* INSTRUCTIONS TO FOLLOW
Print the data that follows exactly.

== ENTRIES ==

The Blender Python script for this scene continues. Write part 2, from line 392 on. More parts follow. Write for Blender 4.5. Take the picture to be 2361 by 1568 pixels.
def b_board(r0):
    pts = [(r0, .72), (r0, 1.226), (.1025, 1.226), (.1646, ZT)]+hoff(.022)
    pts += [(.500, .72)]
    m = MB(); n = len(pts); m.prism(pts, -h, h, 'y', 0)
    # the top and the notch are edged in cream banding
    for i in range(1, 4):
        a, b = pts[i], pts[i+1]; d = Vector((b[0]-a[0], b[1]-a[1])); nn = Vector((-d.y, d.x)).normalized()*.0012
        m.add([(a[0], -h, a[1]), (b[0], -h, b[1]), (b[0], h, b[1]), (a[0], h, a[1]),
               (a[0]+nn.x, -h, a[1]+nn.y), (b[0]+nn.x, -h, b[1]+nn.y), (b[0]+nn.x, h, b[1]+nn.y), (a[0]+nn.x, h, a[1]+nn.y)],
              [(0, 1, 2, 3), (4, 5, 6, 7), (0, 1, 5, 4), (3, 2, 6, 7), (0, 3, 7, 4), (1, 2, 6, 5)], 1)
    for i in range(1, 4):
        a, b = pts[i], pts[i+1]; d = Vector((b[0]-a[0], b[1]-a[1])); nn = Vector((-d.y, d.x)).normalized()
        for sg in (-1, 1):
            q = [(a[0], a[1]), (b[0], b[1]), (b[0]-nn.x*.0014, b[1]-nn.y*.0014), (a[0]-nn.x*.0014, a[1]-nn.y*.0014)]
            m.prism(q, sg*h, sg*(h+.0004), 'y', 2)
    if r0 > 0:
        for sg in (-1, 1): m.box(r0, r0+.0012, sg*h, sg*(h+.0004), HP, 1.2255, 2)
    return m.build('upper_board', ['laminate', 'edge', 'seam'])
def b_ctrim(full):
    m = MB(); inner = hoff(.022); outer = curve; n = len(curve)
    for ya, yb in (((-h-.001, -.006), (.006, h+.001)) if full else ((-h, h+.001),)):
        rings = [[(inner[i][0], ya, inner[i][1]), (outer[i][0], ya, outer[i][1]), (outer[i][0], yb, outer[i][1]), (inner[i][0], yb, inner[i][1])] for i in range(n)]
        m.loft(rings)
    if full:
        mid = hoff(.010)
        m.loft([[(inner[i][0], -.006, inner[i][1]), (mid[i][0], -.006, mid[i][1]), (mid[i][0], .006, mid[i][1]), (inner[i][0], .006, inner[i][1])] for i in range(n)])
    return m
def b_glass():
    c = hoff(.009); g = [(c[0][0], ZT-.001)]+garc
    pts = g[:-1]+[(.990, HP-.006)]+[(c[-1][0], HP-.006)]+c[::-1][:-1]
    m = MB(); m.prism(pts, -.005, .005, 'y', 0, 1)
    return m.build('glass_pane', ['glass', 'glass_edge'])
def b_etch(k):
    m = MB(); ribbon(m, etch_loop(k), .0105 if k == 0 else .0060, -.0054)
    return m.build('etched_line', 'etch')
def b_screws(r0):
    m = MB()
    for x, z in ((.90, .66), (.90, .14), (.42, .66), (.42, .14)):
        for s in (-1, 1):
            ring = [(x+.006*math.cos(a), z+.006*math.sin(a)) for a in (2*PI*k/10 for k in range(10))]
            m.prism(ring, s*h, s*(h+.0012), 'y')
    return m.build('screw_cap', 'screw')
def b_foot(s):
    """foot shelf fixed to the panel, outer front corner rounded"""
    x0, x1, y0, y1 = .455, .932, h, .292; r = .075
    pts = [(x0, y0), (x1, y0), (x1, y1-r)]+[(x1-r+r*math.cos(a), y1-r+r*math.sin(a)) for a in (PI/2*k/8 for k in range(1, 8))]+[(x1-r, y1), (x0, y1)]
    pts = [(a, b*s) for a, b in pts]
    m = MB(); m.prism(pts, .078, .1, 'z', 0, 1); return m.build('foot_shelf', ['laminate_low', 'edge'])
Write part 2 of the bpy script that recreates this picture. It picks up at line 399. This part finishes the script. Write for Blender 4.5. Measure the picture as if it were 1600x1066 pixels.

===

* RIGHT ANSWER
The Blender Python script for this scene continues. Write part 2, from line 392 on. More parts follow. Write for Blender 4.5. Take the picture to be 2361 by 1568 pixels.
def b_board(r0):
    pts = [(r0, .72), (r0, 1.226), (.1025, 1.226), (.1646, ZT)]+hoff(.022)
    pts += [(.500, .72)]
    m = MB(); n = len(pts); m.prism(pts, -h, h, 'y', 0)
    # the top and the notch are edged in cream banding
    for i in range(1, 4):
        a, b = pts[i], pts[i+1]; d = Vector((b[0]-a[0], b[1]-a[1])); nn = Vector((-d.y, d.x)).normalized()*.0012
        m.add([(a[0], -h, a[1]), (b[0], -h, b[1]), (b[0], h, b[1]), (a[0], h, a[1]),
               (a[0]+nn.x, -h, a[1]+nn.y), (b[0]+nn.x, -h, b[1]+nn.y), (b[0]+nn.x, h, b[1]+nn.y), (a[0]+nn.x, h, a[1]+nn.y)],
              [(0, 1, 2, 3), (4, 5, 6, 7), (0, 1, 5, 4), (3, 2, 6, 7), (0, 3, 7, 4), (1, 2, 6, 5)], 1)
    for i in range(1, 4):
        a, b = pts[i], pts[i+1]; d = Vector((b[0]-a[0], b[1]-a[1])); nn = Vector((-d.y, d.x)).normalized()
        for sg in (-1, 1):
            q = [(a[0], a[1]), (b[0], b[1]), (b[0]-nn.x*.0014, b[1]-nn.y*.0014), (a[0]-nn.x*.0014, a[1]-nn.y*.0014)]
            m.prism(q, sg*h, sg*(h+.0004), 'y', 2)
    if r0 > 0:
        for sg in (-1, 1): m.box(r0, r0+.0012, sg*h, sg*(h+.0004), HP, 1.2255, 2)
    return m.build('upper_board', ['laminate', 'edge', 'seam'])
def b_ctrim(full):
    m = MB(); inner = hoff(.022); outer = curve; n = len(curve)
    for ya, yb in (((-h-.001, -.006), (.006, h+.001)) if full else ((-h, h+.001),)):
        rings = [[(inner[i][0], ya, inner[i][1]), (outer[i][0], ya, outer[i][1]), (outer[i][0], yb, outer[i][1]), (inner[i][0], yb, inner[i][1])] for i in range(n)]
        m.loft(rings)
    if full:
        mid = hoff(.010)
        m.loft([[(inner[i][0], -.006, inner[i][1]), (mid[i][0], -.006, mid[i][1]), (mid[i][0], .006, mid[i][1]), (inner[i][0], .006, inner[i][1])] for i in range(n)])
    return m
def b_glass():
    c = hoff(.009); g = [(c[0][0], ZT-.001)]+garc
    pts = g[:-1]+[(.990, HP-.006)]+[(c[-1][0], HP-.006)]+c[::-1][:-1]
    m = MB(); m.prism(pts, -.005, .005, 'y', 0, 1)
    return m.build('glass_pane', ['glass', 'glass_edge'])
def b_etch(k):
    m = MB(); ribbon(m, etch_loop(k), .0105 if k == 0 else .0060, -.0054)
    return m.build('etched_line', 'etch')
def b_screws(r0):
    m = MB()
    for x, z in ((.90, .66), (.90, .14), (.42, .66), (.42, .14)):
        for s in (-1, 1):
            ring = [(x+.006*math.cos(a), z+.006*math.sin(a)) for a in (2*PI*k/10 for k in range(10))]
            m.prism(ring, s*h, s*(h+.0012), 'y')
    return m.build('screw_cap', 'screw')
def b_foot(s):
    """foot shelf fixed to the panel, outer front corner rounded"""
    x0, x1, y0, y1 = .455, .932, h, .292; r = .075
    pts = [(x0, y0), (x1, y0), (x1, y1-r)]+[(x1-r+r*math.cos(a), y1-r+r*math.sin(a)) for a in (PI/2*k/8 for k in range(1, 8))]+[(x1-r, y1), (x0, y1)]
    pts = [(a, b*s) for a, b in pts]
    m = MB(); m.prism(pts, .078, .1, 'z', 0, 1); return m.build('foot_shelf', ['laminate_low', 'edge'])
Write part 2 of the bpy script that recreates this picture. It picks up at line 399. This part finishes the script. Write for Blender 4.5. Measure the picture as if it were 1600x1066 pixels.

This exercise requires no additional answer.